Do you know the author Wilbur Smith? If you're an action fan, like your tough guys as tough as nails mercenaries, like Africa serving as a backdrop to action-packed stories, then he may be the author for you. One of my favorite action movies is based off a Smith novel, 1968's Dark of the Sun, and in the same vein is a mercenary story in Africa flick, 1976's Shout at the Devil.
It's 1913 in Africa and international tensions are mounting with war potentially on the horizon. In Tanganyika, a region in East Africa, an Irish-American poacher, Flynn Patrick O'Flynn (Lee Marvin) has a plan in place to poach several tons of ivory, netting a huge profit. The region is part of German-controlled territory, so Flynn would like to pose as Brits...but he needs a Brit, tricking a down-on-his-luck Englishman, Sebastian Oldsmith (Roger Moore), to accompany him, the profit providing quite the incentive. The expedition proves fruitful, but they also find themselves in some trouble with Herman Fleischer (Reinhard Kolldehoff), the German commissioner in the area tasked with keeping the region "German safe." Fleischer has been after O'Flynn for years, and he's right within his grasp now. Can O'Flynn and Sebastian get out in time? Can Fleischer finally catch up with his target?

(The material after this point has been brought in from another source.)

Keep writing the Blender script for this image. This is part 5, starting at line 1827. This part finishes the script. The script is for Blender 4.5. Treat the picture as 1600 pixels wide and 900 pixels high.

My biggest issue over the years with this movie was....well, finding it. It has been heavily cut so depending on the version you're missing anywhere from 20 to 40 minutes. And finally on MGM-HD, I found the full version, clocking in at 150 minutes and looking good in a pristine print. Director Peter Hunt tackles a lot with this pre-World War I mercenary adventure story, 'Devil' covering about a year and a half or so in its leisurely running time. It was filmed on location in Malta and more shockingly, in South Africa, a no-no at the time considering that whole apartheid thing. To each their own I guess, right? Some on-location issues aside, there's much more to worry about here. When 'Devil' is good, it's decent. When it's not good, it can be painfully slow-going with some odd shifts in tone.
And that becomes the biggest detriment to the movie. I haven't read Smith's source novel, but Hunt's film simply tries to tackle too much. Did this movie really need to be 150 minutes long? Episodic is a fair description, but one episode aimlessly transitions to another. There's no real unifying link. Killing elephants, ambushed, running, a river chase, shipwrecked, brief interlude for love, robbing taxes from poor African villages, it goes on and on. The tone is ridiculously all over the place, an uncomfortable sequence of shooting elephants (I'm not sure if they really shot elephants but it sure looks like it) followed by a goofy knock-down fight later between Marvin and Moore. Composer Maurice Jarre's score is equally schizophrenic, hurting the effort too, goofy and dumb followed with bloody and dark and twisted. Pick one or the other and go with it, or at least find a better balance between the two. As is, the movie struggles to find that good, watchable and mindless middle ground.
What originally caught my eye was the casting, especially Lee Marvin and Roger Moore as the Odd Couple partners working together for some cash in 1913 Africa. Without any recognizable names in the rest of the cast, the success here depends on almost solely on the duo. Unfortunately, it never clicks here. Lee Marvin is one of my favorites in everything from The Dirty Dozen to The Professionals, but this isn't his best work. His O'Flynn is an archetypal character, a hard-drinking, hard-living mercenary of sorts, but it is such a broad character that it never resonated with me. It's not a particularly likable character, Marvin hamming it up too much. Moore is better, but the Sebastian character is dealt the Action Movie Killer....a love interest in the form of O'Flynn's daughter, Rosa (Barbara Parkins). The potential for the two main characters is really there, potential for the movie to take over, but like much of the rest of the movie, it falls short.
Some extended sequences do work, much of them coming in the second half as things take a darker turn for good. One quick action scene has O'Flynn, Sebastian and their men ambushing a German convoy on the delta's flatlands, brutal and quick. The finale too is pretty cool, an extended sequence that's about a half-hour long, Moore's Sebastian sneaking onto a German battleship and planting a bomb only to realize an hour later he's got to stop the explosion. An exciting, action-packed finale. It just takes too long getting there. Is it funny or really dark? Is it neither? A more pointed story would have gone a long way, but as is, 'Devil' is a big disappointment. Also look for Ian Holm in a fun part as Mohammad, O'Flynn's mute assistant, always ready with a soothing bottle of gin.